▶ What is needed:
Give the data below again exactly as it stands. Omit the pictures.

▶ Stored data:
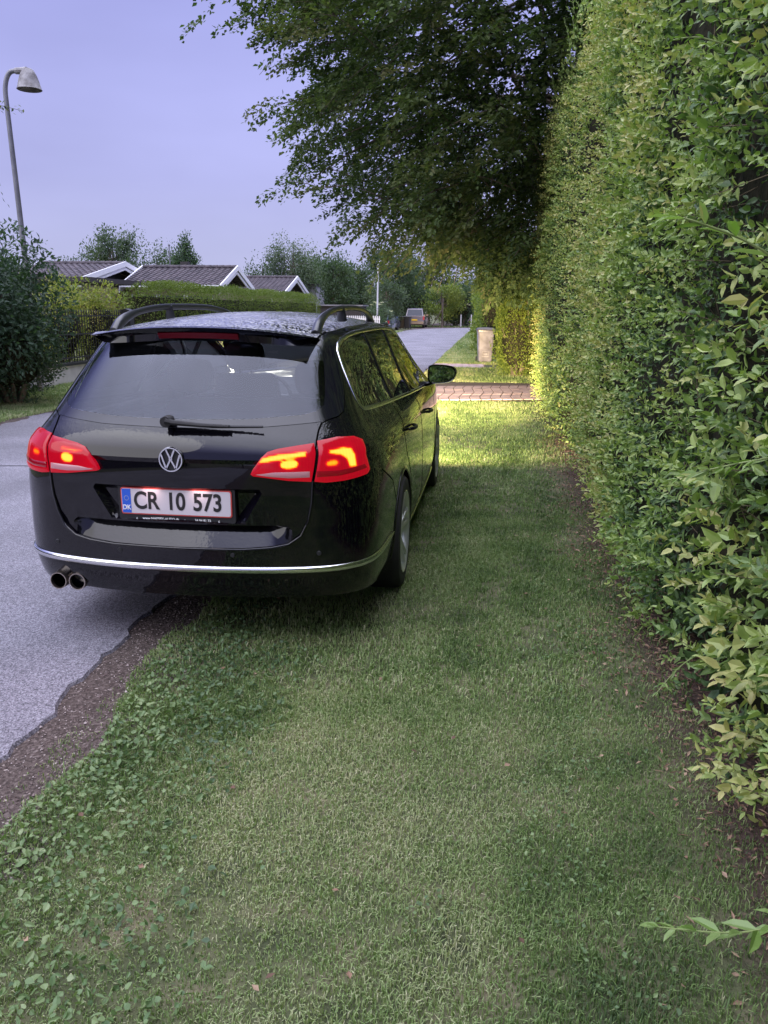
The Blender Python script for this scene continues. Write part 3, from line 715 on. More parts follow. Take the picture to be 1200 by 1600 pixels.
# tail lamps -------------------------------------------------------------
M['lens'] = pmat('red_lens', (.42, .004, .012), .06, spec=.6, coat=.6, emit=(1, .008, .02), es=.42)
M['lens_dark'] = pmat('dark_red_lens', (.16, .002, .01), .06, spec=.6, coat=.6, emit=(1, .004, .02), es=.10)
M['lens_clear'] = pmat('pale_lens', (.42, .20, .22), .12, spec=.6, emit=(1, .42, .45), es=.05)
M['glow'] = pmat('lamp_glow', (1, .5, .05), .4, emit=(1, .50, .004), es=1.25)
M['glow2'] = pmat('lamp_glow_soft', (1, .2, .02), .4, emit=(1, .17, .006), es=1.05)
def skinpatch(poly, off, mat, name, parent, sg_, depth=.012, disp=None, step=.012):
    """closed outline in (s,z) filled on the skin, raised by off, with a turned-in border"""
    d = dens(poly, step); n = len(d); E = [(i, (i+1) % n) for i in range(n)]
    q = np.array(d); lo_, hi_ = q.min(0), q.max(0)
    gg = np.array([(a, b) for a in np.arange(lo_[0], hi_[0], step*1.6) for b in np.arange(lo_[1], hi_[1], step*1.6)])
    if len(gg): gg = gg[inside(gg, d)]
    if len(gg): gg = gg[[min(np.hypot(q[:, 0]-g_[0], q[:, 1]-g_[1])) > step*.55 for g_ in gg]]
    vs_, _, fs_, *_ = geometry.delaunay_2d_cdt([Vector(p) for p in d]+[Vector(p) for p in gg], E, [], 0, 1e-6)
    v = np.array([(a.x, a.y) for a in vs_]); f = np.array([tuple(x) for x in fs_]); f = f[inside(v[f].mean(1), d)]
    P = S(v[:, 0], v[:, 1]); Nn = Snorm(v[:, 0], v[:, 1])
    if disp is not None: P = P+disp(P)
    dm = np.array([min(np.hypot(q[:, 0]-a[0], q[:, 1]-a[1])) for a in v]); P = P+Nn*(off-.004*np.clip(1-dm/.012, 0, 1)[:, None]*(1 if off > .004 else 0))
    Pb = S(q[:, 0], q[:, 1])+Snorm(q[:, 0], q[:, 1])*(-depth)
    if disp is not None: Pb = Pb + disp(S(q[:, 0], q[:, 1]))
    Pt = S(q[:, 0], q[:, 1])+Snorm(q[:, 0], q[:, 1])*(off-(.004 if off > .004 else 0))
    if disp is not None: Pt = Pt + disp(S(q[:, 0], q[:, 1]))
    V = np.concatenate([P, Pt, Pb]); b = len(P)
    F = [tuple(x) for x in f] + [(b+i, b+n+i, b+n+(i+1) % n, b+(i+1) % n)[::-1] for i in range(n)]
    if sg_ < 0: V = V*[-1, 1, 1]; F = [x[::-1] for x in F]
    me_o = mesh_ob(name, V, F, mat, parent, True, sharp=40); return me_o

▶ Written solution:
The Blender Python script for this scene continues. Write part 3, from line 715 on. More parts follow. Take the picture to be 1200 by 1600 pixels.
# tail lamps -------------------------------------------------------------
M['lens'] = pmat('red_lens', (.42, .004, .012), .06, spec=.6, coat=.6, emit=(1, .008, .02), es=.42)
M['lens_dark'] = pmat('dark_red_lens', (.16, .002, .01), .06, spec=.6, coat=.6, emit=(1, .004, .02), es=.10)
M['lens_clear'] = pmat('pale_lens', (.42, .20, .22), .12, spec=.6, emit=(1, .42, .45), es=.05)
M['glow'] = pmat('lamp_glow', (1, .5, .05), .4, emit=(1, .50, .004), es=1.25)
M['glow2'] = pmat('lamp_glow_soft', (1, .2, .02), .4, emit=(1, .17, .006), es=1.05)
def skinpatch(poly, off, mat, name, parent, sg_, depth=.012, disp=None, step=.012):
    """closed outline in (s,z) filled on the skin, raised by off, with a turned-in border"""
    d = dens(poly, step); n = len(d); E = [(i, (i+1) % n) for i in range(n)]
    q = np.array(d); lo_, hi_ = q.min(0), q.max(0)
    gg = np.array([(a, b) for a in np.arange(lo_[0], hi_[0], step*1.6) for b in np.arange(lo_[1], hi_[1], step*1.6)])
    if len(gg): gg = gg[inside(gg, d)]
    if len(gg): gg = gg[[min(np.hypot(q[:, 0]-g_[0], q[:, 1]-g_[1])) > step*.55 for g_ in gg]]
    vs_, _, fs_, *_ = geometry.delaunay_2d_cdt([Vector(p) for p in d]+[Vector(p) for p in gg], E, [], 0, 1e-6)
    v = np.array([(a.x, a.y) for a in vs_]); f = np.array([tuple(x) for x in fs_]); f = f[inside(v[f].mean(1), d)]
    P = S(v[:, 0], v[:, 1]); Nn = Snorm(v[:, 0], v[:, 1])
    if disp is not None: P = P+disp(P)
    dm = np.array([min(np.hypot(q[:, 0]-a[0], q[:, 1]-a[1])) for a in v]); P = P+Nn*(off-.004*np.clip(1-dm/.012, 0, 1)[:, None]*(1 if off > .004 else 0))
    Pb = S(q[:, 0], q[:, 1])+Snorm(q[:, 0], q[:, 1])*(-depth)
    if disp is not None: Pb = Pb + disp(S(q[:, 0], q[:, 1]))
    Pt = S(q[:, 0], q[:, 1])+Snorm(q[:, 0], q[:, 1])*(off-(.004 if off > .004 else 0))
    if disp is not None: Pt = Pt + disp(S(q[:, 0], q[:, 1]))
    V = np.concatenate([P, Pt, Pb]); b = len(P)
    F = [tuple(x) for x in f] + [(b+i, b+n+i, b+n+(i+1) % n, b+(i+1) % n)[::-1] for i in range(n)]
    if sg_ < 0: V = V*[-1, 1, 1]; F = [x[::-1] for x in F]
    me_o = mesh_ob(name, V, F, mat, parent, True, sharp=40); return me_o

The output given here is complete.